Recorded data »
◇ ◇ ◇
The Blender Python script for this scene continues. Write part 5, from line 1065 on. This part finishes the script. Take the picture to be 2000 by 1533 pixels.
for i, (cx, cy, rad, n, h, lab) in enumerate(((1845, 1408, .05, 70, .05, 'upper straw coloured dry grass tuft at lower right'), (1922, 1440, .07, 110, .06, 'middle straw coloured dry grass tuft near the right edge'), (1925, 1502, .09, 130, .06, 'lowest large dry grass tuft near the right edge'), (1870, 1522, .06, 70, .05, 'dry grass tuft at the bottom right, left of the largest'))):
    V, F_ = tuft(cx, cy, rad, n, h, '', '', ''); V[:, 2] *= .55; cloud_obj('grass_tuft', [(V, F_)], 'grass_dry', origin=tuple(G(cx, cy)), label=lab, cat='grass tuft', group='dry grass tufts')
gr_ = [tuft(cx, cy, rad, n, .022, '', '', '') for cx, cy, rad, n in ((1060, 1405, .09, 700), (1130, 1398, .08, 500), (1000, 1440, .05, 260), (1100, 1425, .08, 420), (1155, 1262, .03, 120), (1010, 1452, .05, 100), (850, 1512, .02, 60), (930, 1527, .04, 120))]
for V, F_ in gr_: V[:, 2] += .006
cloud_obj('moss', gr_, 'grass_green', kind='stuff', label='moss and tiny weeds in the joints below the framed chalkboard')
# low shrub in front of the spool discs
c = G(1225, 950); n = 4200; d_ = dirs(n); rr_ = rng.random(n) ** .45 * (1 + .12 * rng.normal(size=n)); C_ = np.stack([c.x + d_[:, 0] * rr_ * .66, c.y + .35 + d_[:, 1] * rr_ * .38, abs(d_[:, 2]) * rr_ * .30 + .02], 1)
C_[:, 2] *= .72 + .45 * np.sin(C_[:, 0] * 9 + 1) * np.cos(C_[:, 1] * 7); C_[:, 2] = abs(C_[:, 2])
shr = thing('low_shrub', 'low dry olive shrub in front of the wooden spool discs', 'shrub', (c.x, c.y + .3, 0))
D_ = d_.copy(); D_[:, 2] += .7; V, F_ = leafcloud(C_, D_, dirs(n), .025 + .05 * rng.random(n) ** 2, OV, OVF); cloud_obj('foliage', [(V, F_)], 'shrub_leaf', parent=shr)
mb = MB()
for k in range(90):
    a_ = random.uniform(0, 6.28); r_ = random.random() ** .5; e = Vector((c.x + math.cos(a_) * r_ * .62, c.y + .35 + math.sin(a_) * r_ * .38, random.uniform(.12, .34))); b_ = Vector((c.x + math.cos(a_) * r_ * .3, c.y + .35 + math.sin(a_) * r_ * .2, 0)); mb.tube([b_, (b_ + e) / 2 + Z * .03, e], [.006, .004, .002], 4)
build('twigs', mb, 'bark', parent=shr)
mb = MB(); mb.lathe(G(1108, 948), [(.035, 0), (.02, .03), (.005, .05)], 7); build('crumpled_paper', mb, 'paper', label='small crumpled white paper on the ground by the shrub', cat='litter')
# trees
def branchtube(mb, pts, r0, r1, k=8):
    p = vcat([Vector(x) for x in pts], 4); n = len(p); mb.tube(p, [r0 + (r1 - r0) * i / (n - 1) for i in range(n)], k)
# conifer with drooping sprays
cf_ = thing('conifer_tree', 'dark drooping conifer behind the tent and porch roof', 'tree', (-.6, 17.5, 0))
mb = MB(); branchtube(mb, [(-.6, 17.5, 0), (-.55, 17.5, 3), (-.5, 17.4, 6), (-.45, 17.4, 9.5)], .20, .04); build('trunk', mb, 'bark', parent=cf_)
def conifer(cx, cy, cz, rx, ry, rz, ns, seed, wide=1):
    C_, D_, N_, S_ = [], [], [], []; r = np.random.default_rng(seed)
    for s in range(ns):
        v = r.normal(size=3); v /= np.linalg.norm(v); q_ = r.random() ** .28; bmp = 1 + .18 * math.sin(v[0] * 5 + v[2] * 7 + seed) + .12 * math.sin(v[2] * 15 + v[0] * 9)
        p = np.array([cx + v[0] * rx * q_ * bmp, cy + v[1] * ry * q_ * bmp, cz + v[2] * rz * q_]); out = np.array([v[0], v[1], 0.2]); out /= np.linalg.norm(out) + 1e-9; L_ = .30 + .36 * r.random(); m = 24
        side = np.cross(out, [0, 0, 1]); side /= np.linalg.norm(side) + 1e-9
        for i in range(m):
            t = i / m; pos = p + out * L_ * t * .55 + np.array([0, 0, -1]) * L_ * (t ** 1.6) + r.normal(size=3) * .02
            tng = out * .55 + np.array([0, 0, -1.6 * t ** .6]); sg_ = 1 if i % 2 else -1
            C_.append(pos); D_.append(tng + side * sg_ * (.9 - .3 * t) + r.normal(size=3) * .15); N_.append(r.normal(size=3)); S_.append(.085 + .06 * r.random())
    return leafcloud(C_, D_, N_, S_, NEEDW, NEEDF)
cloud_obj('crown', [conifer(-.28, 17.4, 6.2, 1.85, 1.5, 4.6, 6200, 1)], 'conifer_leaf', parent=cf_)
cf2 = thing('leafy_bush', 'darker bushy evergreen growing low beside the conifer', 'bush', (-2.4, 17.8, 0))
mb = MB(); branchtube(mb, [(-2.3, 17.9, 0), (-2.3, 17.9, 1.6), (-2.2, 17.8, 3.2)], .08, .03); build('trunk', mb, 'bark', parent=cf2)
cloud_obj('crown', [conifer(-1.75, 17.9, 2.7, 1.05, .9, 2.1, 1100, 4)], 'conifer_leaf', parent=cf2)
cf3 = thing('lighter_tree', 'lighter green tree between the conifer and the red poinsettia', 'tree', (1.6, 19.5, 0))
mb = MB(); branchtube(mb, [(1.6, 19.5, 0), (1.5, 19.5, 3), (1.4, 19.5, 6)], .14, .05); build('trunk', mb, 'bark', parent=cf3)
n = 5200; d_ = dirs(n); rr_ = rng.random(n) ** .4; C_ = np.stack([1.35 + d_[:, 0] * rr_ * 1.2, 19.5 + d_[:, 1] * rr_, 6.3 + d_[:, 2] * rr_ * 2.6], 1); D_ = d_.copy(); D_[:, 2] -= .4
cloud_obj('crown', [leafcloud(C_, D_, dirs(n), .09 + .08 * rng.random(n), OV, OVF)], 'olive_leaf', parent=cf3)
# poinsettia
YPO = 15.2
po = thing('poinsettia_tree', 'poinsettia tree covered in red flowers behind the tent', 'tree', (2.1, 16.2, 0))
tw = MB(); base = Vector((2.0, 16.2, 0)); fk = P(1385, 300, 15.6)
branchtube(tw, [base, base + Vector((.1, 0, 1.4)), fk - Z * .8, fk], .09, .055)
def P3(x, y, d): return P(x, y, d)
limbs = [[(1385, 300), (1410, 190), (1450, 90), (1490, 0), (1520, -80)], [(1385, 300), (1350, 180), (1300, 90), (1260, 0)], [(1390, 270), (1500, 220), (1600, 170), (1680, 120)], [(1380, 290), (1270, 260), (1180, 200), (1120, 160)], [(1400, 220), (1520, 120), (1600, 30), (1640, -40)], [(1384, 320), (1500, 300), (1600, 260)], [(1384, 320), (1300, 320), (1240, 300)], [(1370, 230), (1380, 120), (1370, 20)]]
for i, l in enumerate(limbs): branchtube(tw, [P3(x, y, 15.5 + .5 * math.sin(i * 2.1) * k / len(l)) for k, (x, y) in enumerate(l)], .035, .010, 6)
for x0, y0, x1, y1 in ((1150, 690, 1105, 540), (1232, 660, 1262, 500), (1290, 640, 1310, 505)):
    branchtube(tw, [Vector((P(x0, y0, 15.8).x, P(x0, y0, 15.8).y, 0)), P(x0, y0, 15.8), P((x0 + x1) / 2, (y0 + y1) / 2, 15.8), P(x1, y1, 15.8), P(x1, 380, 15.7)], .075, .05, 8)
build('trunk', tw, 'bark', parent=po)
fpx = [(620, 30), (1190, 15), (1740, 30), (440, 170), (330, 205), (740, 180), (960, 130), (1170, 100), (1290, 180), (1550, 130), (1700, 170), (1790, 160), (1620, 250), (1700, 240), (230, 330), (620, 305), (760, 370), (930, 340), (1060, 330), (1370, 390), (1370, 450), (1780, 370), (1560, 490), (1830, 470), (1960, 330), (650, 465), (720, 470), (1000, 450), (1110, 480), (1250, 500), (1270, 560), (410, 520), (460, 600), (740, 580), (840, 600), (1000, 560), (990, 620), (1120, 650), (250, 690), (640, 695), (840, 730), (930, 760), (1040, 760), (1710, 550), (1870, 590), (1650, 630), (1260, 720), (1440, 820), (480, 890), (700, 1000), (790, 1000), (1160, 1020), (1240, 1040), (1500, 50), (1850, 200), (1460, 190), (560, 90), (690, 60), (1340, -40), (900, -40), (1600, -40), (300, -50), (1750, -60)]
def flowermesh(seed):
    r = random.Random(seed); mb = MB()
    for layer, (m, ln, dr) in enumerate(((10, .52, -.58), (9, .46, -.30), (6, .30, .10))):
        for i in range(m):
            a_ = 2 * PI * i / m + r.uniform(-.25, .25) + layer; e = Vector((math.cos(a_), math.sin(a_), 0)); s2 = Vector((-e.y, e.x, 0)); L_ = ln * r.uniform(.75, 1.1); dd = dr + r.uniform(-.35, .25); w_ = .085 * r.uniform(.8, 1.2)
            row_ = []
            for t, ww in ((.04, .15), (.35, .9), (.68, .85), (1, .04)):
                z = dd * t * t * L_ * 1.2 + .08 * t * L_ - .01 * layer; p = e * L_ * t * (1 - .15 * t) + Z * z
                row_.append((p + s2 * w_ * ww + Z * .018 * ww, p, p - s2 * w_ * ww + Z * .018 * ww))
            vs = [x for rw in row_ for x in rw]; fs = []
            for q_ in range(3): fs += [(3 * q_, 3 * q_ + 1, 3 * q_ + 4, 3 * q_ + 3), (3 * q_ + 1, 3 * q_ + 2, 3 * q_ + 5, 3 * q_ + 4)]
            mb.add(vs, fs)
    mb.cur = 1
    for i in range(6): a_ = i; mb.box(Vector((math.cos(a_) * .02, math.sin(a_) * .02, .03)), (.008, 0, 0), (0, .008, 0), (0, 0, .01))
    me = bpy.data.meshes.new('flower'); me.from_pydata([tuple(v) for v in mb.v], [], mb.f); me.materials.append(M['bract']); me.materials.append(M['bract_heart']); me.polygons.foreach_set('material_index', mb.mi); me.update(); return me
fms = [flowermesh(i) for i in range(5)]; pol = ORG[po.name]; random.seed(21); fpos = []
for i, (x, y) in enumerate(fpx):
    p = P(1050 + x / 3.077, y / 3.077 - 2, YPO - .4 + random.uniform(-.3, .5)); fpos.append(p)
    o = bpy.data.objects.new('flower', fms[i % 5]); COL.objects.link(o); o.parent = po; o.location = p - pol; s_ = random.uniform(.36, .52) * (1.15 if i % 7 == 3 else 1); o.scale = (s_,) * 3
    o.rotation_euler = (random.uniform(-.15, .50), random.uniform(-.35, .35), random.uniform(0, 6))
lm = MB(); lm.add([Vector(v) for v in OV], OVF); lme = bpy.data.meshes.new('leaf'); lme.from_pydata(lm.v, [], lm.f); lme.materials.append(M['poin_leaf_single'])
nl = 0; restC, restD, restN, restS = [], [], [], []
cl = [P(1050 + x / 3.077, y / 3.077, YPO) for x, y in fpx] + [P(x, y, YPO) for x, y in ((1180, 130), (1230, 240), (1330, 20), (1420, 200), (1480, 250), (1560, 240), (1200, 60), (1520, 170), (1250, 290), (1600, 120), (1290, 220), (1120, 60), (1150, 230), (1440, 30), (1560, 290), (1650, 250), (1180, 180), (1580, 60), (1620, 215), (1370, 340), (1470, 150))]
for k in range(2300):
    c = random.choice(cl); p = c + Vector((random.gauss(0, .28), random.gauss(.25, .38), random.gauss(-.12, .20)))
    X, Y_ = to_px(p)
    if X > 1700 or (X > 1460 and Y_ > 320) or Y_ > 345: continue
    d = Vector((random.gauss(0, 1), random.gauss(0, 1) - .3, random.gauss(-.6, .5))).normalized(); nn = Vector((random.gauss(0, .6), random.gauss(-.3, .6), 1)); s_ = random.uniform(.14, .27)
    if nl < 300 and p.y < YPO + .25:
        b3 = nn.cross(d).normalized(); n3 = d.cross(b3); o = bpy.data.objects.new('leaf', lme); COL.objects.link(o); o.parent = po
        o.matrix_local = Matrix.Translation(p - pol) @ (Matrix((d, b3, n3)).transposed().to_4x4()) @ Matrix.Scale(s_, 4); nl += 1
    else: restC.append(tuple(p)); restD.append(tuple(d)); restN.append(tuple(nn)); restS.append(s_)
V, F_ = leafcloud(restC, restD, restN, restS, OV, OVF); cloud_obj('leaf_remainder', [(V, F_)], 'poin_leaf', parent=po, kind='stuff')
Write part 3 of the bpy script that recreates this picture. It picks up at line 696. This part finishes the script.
◇ ◇ ◇
For this exercise, gather every line of the data that contains the word "part".

The Blender Python script for this scene continues. Write part 5, from line 1065 on. This part finishes the script. Take the picture to be 2000 by 1533 pixels.
Write part 3 of the bpy script that recreates this picture. It picks up at line 696. This part finishes the script.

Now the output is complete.